◆ Dataset content:
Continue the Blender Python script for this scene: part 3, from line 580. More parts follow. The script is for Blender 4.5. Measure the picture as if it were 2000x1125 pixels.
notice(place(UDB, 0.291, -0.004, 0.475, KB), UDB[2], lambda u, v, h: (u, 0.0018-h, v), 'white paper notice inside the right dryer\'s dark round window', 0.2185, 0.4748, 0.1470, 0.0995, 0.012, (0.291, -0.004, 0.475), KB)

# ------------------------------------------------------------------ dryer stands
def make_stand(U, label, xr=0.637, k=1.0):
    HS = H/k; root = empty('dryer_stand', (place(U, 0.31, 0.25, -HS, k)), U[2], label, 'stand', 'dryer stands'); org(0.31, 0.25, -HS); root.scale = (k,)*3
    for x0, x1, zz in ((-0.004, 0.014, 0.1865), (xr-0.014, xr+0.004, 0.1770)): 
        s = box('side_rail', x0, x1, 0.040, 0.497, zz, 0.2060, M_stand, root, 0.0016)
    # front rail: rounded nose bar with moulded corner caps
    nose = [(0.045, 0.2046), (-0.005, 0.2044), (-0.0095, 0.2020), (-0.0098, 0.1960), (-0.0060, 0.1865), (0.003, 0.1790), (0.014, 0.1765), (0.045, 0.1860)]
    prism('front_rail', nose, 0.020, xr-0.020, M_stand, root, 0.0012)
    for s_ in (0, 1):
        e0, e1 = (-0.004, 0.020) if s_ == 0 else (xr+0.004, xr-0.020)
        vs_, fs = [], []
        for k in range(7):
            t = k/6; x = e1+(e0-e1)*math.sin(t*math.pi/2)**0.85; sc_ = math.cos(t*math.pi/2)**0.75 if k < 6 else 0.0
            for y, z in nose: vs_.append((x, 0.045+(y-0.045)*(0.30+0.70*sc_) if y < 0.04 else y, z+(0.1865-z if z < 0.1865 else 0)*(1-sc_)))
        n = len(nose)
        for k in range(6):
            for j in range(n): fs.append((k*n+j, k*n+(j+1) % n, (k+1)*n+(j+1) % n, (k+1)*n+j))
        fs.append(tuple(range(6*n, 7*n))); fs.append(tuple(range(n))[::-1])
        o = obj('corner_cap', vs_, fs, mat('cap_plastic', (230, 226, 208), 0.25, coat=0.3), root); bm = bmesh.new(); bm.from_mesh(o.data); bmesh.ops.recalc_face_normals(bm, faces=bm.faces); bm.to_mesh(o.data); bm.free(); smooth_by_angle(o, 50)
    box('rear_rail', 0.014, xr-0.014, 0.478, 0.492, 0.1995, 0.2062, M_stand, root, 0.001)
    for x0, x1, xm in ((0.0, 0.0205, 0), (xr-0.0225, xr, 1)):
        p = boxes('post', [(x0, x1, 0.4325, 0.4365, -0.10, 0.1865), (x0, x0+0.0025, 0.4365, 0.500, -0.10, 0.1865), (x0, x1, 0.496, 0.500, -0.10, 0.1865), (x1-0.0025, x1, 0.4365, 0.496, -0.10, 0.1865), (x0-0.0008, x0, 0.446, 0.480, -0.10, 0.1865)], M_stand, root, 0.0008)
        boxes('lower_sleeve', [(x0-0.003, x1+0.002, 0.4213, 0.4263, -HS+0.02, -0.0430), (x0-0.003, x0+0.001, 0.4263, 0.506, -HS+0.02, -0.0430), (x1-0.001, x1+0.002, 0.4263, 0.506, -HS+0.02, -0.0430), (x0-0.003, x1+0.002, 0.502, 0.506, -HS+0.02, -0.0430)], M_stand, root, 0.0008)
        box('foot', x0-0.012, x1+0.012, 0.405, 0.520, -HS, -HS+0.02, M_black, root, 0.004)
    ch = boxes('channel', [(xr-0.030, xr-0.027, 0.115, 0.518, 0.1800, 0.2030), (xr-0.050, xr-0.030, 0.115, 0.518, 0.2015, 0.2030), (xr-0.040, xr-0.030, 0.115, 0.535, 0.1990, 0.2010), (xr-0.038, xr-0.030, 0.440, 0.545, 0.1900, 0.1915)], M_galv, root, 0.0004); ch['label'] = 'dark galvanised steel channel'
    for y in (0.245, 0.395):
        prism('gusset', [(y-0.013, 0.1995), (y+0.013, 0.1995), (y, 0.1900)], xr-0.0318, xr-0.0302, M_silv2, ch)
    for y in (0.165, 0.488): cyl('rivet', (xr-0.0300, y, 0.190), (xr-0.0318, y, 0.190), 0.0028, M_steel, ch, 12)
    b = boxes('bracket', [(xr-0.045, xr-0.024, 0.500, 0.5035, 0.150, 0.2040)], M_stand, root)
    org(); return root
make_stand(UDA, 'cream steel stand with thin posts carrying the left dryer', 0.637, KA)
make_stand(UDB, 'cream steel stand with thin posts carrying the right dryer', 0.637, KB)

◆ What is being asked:
Quote exactly the opening line of the material above and every line after it, up to and including the line that contains "notice(place(UDB, 0.291, -0.004, 0.475, KB), UDB[2], lambda".

◆ In response:
Continue the Blender Python script for this scene: part 3, from line 580. More parts follow. The script is for Blender 4.5. Measure the picture as if it were 2000x1125 pixels.
notice(place(UDB, 0.291, -0.004, 0.475, KB), UDB[2], lambda u, v, h: (u, 0.0018-h, v), 'white paper notice inside the right dryer\'s dark round window', 0.2185, 0.4748, 0.1470, 0.0995, 0.012, (0.291, -0.004, 0.475), KB)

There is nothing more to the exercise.